Why unions fear school reform

(Denver Post, Jan. 23) The indignation was feverish. Teacher-union partisans trembled. Elaine Berman, a State Board of Education member from Denver, boycotted. Mary Johnson, an education consultant from Colorado Springs, raged. “A person known for nearly total lack of support for public education” was “bamboozling” Coloradans. The miscreant was William Moloney, our state’s past Education Commissioner under both parties from 1997 to 2007. He had been invited back on Jan. 13 by State Board chairman Bob Schaffer to testify on school reform. His crime was not burning books or blowing up buses; it was pointing out the obvious. He had come, Moloney began, to talk about “three incontestable realities concerning which America has been in denial for decades,” but which “the hammer blows of impending financial disaster” have now brought home to everyone. (Or almost everyone; financial disaster doesn’t faze the Johnsons of this world.)

Reality 1, said the former commissioner, is that America’s schools perform poorly in world rankings and when measured against their own past performance. U.S. seventeen-year-olds have made NO progress in math and reading scores over the past 40 years, even as per-pupil spending in real dollars has doubled.

Reality 2 is the unsustainable level of educational costs in this country. We’re near top dollar on international comparisons, reported Moloney. Worse, public schools in Colorado spend 60 percent more than in Utah and 80 percent more than parochial schools in Denver – while trailing both in test scores.

But Reality 3 is good news, the witness told his former employers: “There are abundant models of better educational performance coupled with lower cost, even some within walking distance” of the Berman-boycotted boardroom at 201 E. Colfax. The days of school spending as an unquestioned, unmonitored entitlement may be numbered.

Perhaps most promising in the magnitude of savings and the chance to do more with less, he added, is the evidence that America has begun to break “the national obsession with class-size reduction, an expensive and counterproductive policy that has never been shown to improve learning performance.” Examples exist in Florida, California, and locally in Aurora and Jefferson County.
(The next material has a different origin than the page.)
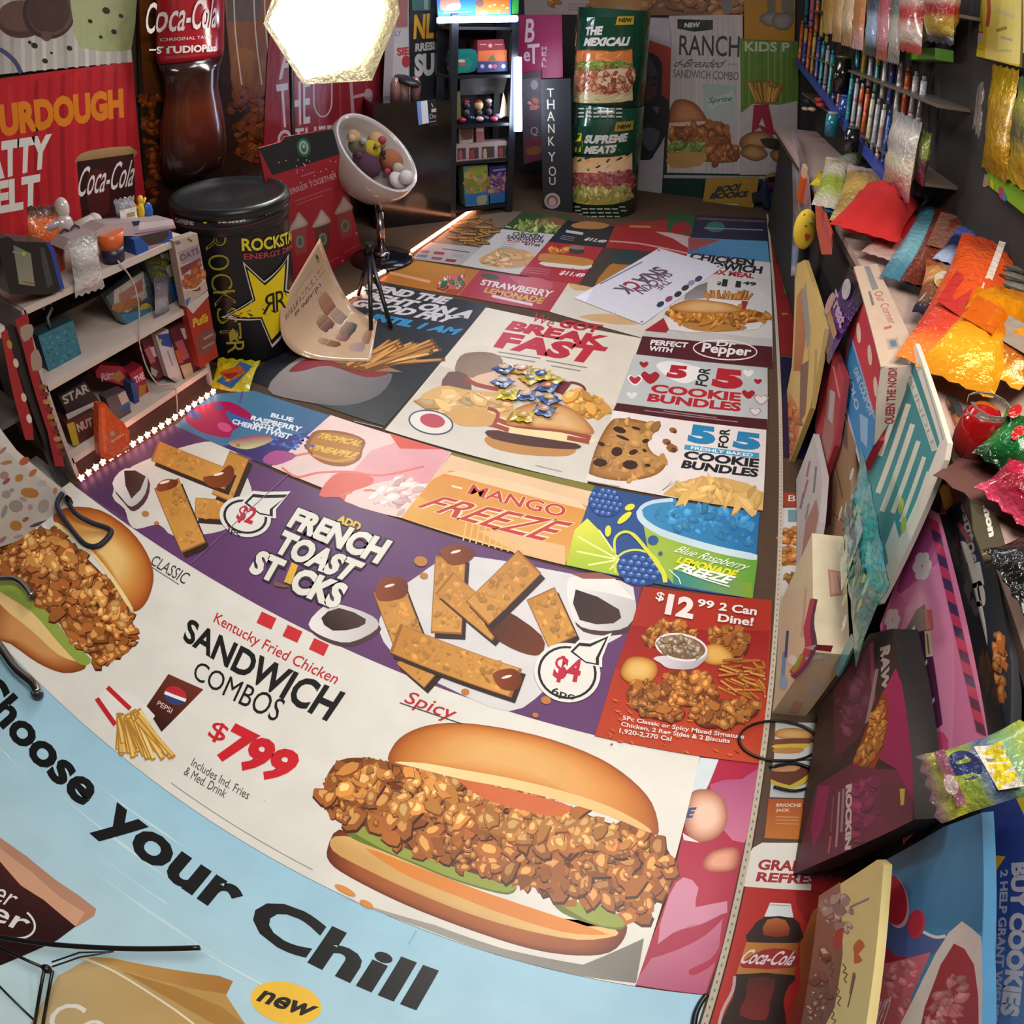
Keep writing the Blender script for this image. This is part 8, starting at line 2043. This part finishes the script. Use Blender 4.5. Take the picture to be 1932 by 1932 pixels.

Marcia Neal, the State Board of Education vice chairman, thanked Moloney for his “excellent work” on the policy research (available from the Centennial Institute, where I work, at Centennialccu.org). “There is very little we can argue with,” concluded Neal.

Impatient parents and weary taxpayers can expect fierce argument, however, from Beverly Ingle, Henry Roman, and Brenda Smith. You’ve never heard of this tough political triad; obscurity is to their advantage. But if Johnson and Berman want to know who is really bamboozling us into the insanity of doing the same thing in schools decade after decade, gold-plating it, and expecting different results, talk to them.

They head Colorado’s three largest teacher unions: the CEA, the AFT, and the Denver Classroom Teachers. The confession of the late Al Shanker, AFT national president, is their guilty secret: “When school children start paying union dues, I’ll start representing their interests.” Class-size reduction (read: ever more employees with ever less to do) is their cash cow. That’s why genuine school reform terrifies them.

So, will the Swalm bill for tuition tax credits and the Spence bill for outsourcing noninstructional costs, together worth $300 million in deficit reduction, succeed this year? Will reformer Laura Boggs survive on the Jeffco school board, and reformer Nate Easley on the Denver school board? Will national reform leader Michelle Rhee, featured in “Waiting for Superman,” be welcomed here by Hickenlooper as governors have welcomed her in Florida and New Jersey?

Or will the mindless labor mentality of Samuel Gompers, “More,” continue at our kids’ expense? It all depends on who gets traction: Moloney, Schaffer, and Neal, or Ingle, Roman, and Smith.